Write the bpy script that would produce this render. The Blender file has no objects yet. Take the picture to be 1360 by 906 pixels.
================
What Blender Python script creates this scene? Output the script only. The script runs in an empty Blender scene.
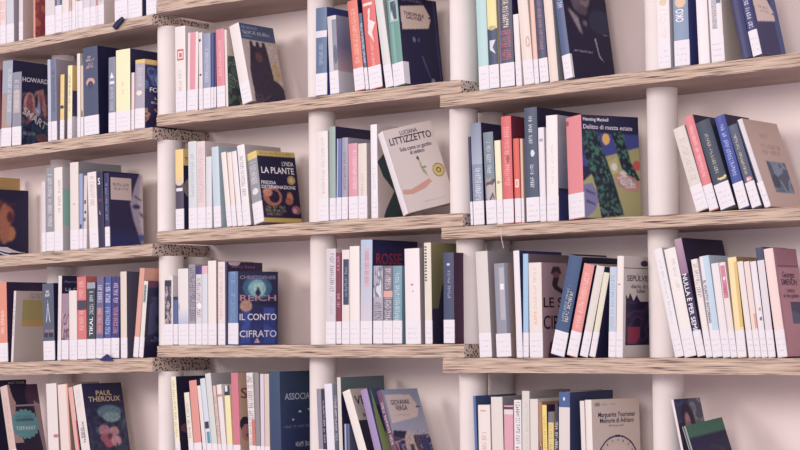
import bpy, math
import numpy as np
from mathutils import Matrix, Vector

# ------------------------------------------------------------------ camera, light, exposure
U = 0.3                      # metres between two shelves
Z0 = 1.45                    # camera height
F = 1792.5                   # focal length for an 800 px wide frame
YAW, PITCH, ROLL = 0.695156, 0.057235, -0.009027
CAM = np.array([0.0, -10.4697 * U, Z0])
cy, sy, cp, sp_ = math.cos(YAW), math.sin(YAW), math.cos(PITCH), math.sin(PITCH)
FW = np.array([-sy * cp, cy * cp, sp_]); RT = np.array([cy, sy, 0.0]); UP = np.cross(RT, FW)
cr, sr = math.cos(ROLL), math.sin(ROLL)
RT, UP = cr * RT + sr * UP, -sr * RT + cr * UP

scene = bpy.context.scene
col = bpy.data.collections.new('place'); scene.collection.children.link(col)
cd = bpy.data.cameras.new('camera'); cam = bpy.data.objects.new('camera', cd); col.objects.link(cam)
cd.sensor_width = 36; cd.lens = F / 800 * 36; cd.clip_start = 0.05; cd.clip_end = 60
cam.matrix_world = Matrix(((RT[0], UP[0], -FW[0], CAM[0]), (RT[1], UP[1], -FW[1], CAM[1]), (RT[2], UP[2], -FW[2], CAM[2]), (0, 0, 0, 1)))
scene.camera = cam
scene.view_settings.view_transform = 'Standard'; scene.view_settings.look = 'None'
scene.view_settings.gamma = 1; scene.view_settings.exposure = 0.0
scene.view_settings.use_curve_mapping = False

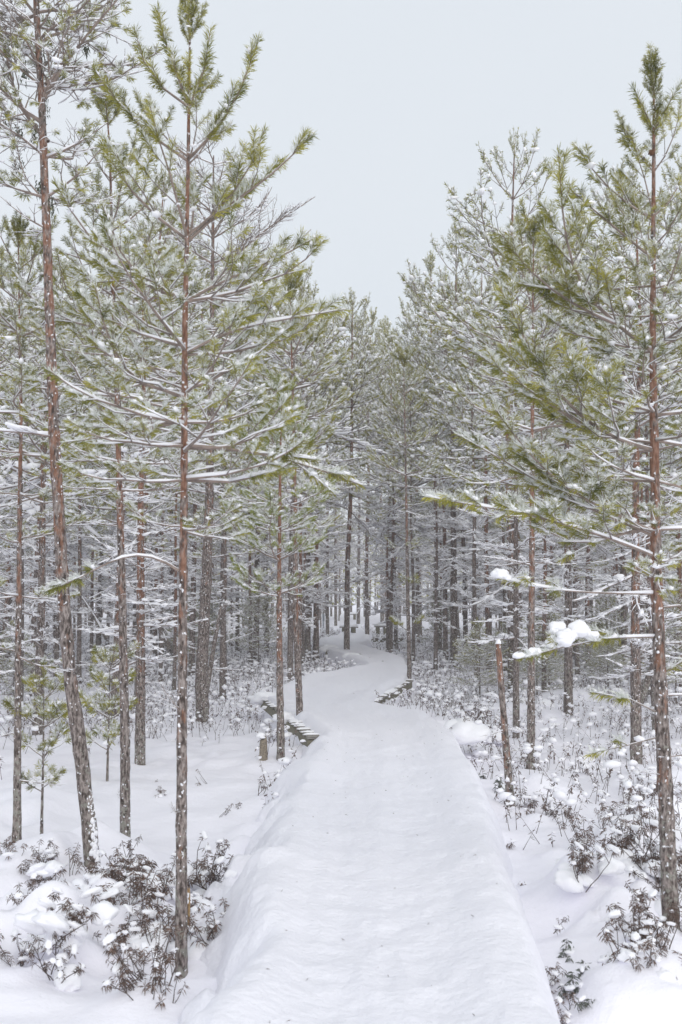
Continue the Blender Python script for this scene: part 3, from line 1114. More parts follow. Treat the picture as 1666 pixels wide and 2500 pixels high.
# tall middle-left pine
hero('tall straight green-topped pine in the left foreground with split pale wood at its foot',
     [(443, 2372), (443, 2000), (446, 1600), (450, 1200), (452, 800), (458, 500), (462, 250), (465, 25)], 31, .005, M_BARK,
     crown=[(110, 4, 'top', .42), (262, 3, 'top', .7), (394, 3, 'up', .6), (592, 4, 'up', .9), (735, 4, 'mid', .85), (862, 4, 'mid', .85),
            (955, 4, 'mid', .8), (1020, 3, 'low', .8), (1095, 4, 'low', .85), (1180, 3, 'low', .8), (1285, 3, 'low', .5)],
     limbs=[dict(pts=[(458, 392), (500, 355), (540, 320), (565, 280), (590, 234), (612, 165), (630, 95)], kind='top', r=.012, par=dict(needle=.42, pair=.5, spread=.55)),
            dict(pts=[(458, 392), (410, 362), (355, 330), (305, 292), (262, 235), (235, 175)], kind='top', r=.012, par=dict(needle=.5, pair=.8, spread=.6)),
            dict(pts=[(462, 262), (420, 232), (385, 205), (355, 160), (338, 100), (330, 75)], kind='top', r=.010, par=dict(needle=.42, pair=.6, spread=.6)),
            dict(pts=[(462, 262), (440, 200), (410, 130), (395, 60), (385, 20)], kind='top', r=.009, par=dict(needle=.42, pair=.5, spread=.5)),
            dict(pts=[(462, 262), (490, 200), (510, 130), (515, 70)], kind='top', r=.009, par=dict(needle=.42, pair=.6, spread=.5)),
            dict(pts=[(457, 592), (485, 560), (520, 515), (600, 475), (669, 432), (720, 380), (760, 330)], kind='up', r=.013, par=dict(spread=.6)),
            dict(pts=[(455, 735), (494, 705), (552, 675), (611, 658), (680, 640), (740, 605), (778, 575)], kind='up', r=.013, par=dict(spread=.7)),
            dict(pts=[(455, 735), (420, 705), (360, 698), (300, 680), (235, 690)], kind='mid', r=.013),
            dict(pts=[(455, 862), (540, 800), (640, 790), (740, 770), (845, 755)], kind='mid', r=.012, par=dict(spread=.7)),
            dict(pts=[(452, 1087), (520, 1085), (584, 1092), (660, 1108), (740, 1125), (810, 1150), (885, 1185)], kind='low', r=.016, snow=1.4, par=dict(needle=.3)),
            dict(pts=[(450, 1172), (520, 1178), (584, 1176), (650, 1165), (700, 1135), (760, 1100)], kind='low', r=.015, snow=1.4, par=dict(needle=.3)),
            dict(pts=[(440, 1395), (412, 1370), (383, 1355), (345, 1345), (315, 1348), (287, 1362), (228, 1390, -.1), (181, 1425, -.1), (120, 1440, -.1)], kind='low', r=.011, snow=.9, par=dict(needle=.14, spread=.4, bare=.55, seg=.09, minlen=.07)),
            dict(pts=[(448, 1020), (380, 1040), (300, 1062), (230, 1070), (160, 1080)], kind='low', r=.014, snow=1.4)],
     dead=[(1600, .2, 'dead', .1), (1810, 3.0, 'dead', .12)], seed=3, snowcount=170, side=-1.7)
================
● STATED EXERCISE
Among the entries above, take the lines from the one with "What Blender Python" through the one with "from mathutils import Matrix, Vector" and retype them exactly, leaving out the pictures.

● THE ANSWER
What Blender Python script creates this scene? Output the script only. The script runs in an empty Blender scene.
import bpy, math
import numpy as np
from mathutils import Matrix, Vector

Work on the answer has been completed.